# Entries from a dataset
☆ ☆ ☆ ☆ ☆ ☆ ☆
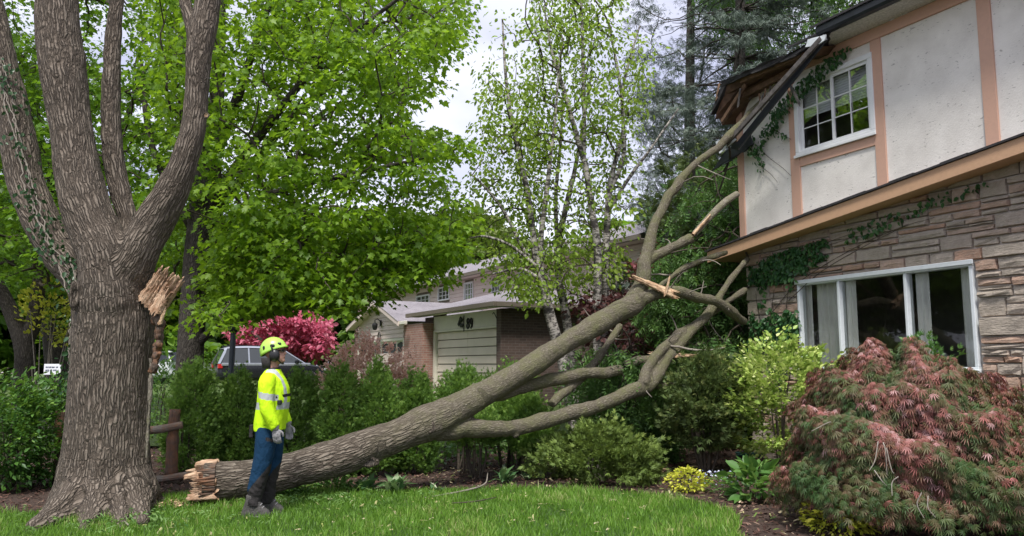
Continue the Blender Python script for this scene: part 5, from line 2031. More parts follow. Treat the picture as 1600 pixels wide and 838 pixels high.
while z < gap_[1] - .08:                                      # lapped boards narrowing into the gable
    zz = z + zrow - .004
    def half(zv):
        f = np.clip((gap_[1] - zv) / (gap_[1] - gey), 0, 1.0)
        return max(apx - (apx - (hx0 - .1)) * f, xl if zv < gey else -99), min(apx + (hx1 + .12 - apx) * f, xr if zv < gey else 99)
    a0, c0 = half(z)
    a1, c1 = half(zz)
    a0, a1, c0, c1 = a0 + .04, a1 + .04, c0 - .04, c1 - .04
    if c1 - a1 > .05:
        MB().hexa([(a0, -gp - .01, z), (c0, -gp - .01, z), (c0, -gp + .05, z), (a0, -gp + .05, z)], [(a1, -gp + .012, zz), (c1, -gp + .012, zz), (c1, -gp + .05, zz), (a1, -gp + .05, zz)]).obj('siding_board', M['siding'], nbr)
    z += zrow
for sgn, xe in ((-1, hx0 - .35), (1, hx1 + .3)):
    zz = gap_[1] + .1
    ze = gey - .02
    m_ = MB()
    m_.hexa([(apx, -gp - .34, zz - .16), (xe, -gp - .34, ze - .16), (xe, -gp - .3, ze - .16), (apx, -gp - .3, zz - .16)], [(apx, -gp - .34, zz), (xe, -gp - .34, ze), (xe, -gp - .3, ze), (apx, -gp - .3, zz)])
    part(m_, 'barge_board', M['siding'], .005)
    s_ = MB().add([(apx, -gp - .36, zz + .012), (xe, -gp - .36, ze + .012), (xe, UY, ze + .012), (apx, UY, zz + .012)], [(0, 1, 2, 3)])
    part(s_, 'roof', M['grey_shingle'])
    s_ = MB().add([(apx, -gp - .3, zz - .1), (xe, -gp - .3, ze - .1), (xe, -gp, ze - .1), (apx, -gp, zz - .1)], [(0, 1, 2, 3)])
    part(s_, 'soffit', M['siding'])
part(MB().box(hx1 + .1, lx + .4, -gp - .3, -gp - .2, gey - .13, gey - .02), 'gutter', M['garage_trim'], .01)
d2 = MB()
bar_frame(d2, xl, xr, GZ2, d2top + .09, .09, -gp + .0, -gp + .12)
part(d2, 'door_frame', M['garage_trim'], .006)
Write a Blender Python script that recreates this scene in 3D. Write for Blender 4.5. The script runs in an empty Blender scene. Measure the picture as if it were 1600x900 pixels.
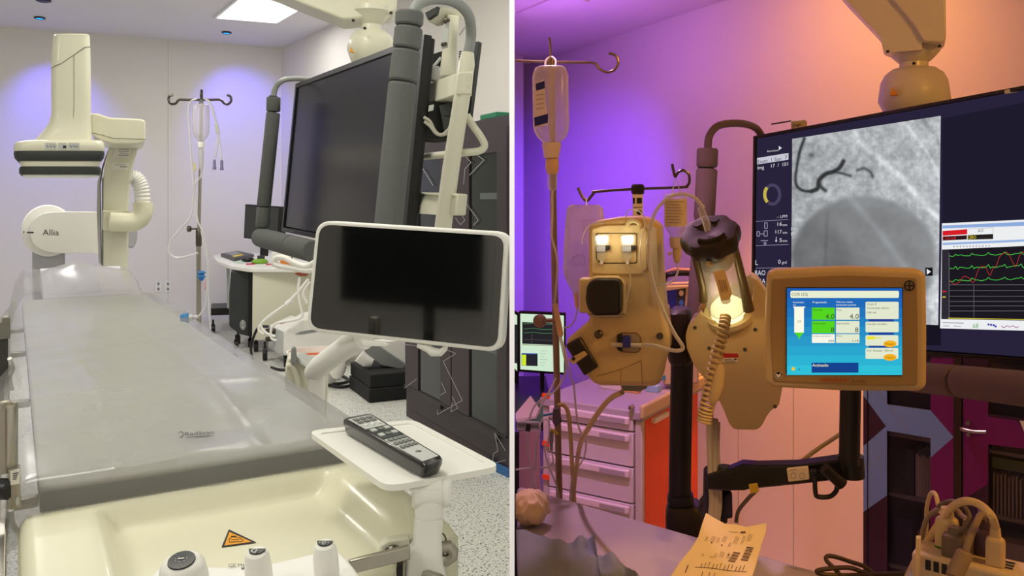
☆ ☆ ☆ ☆ ☆ ☆ ☆
# EXERCISE
Copy out all the data without changing anything, and drop the pictures.

# REPLY TO THE TASK
Continue the Blender Python script for this scene: part 5, from line 2031. More parts follow. Treat the picture as 1600 pixels wide and 838 pixels high.
while z < gap_[1] - .08:                                      # lapped boards narrowing into the gable
    zz = z + zrow - .004
    def half(zv):
        f = np.clip((gap_[1] - zv) / (gap_[1] - gey), 0, 1.0)
        return max(apx - (apx - (hx0 - .1)) * f, xl if zv < gey else -99), min(apx + (hx1 + .12 - apx) * f, xr if zv < gey else 99)
    a0, c0 = half(z)
    a1, c1 = half(zz)
    a0, a1, c0, c1 = a0 + .04, a1 + .04, c0 - .04, c1 - .04
    if c1 - a1 > .05:
        MB().hexa([(a0, -gp - .01, z), (c0, -gp - .01, z), (c0, -gp + .05, z), (a0, -gp + .05, z)], [(a1, -gp + .012, zz), (c1, -gp + .012, zz), (c1, -gp + .05, zz), (a1, -gp + .05, zz)]).obj('siding_board', M['siding'], nbr)
    z += zrow
for sgn, xe in ((-1, hx0 - .35), (1, hx1 + .3)):
    zz = gap_[1] + .1
    ze = gey - .02
    m_ = MB()
    m_.hexa([(apx, -gp - .34, zz - .16), (xe, -gp - .34, ze - .16), (xe, -gp - .3, ze - .16), (apx, -gp - .3, zz - .16)], [(apx, -gp - .34, zz), (xe, -gp - .34, ze), (xe, -gp - .3, ze), (apx, -gp - .3, zz)])
    part(m_, 'barge_board', M['siding'], .005)
    s_ = MB().add([(apx, -gp - .36, zz + .012), (xe, -gp - .36, ze + .012), (xe, UY, ze + .012), (apx, UY, zz + .012)], [(0, 1, 2, 3)])
    part(s_, 'roof', M['grey_shingle'])
    s_ = MB().add([(apx, -gp - .3, zz - .1), (xe, -gp - .3, ze - .1), (xe, -gp, ze - .1), (apx, -gp, zz - .1)], [(0, 1, 2, 3)])
    part(s_, 'soffit', M['siding'])
part(MB().box(hx1 + .1, lx + .4, -gp - .3, -gp - .2, gey - .13, gey - .02), 'gutter', M['garage_trim'], .01)
d2 = MB()
bar_frame(d2, xl, xr, GZ2, d2top + .09, .09, -gp + .0, -gp + .12)
part(d2, 'door_frame', M['garage_trim'], .006)
Write a Blender Python script that recreates this scene in 3D. Write for Blender 4.5. The script runs in an empty Blender scene. Measure the picture as if it were 1600x900 pixels.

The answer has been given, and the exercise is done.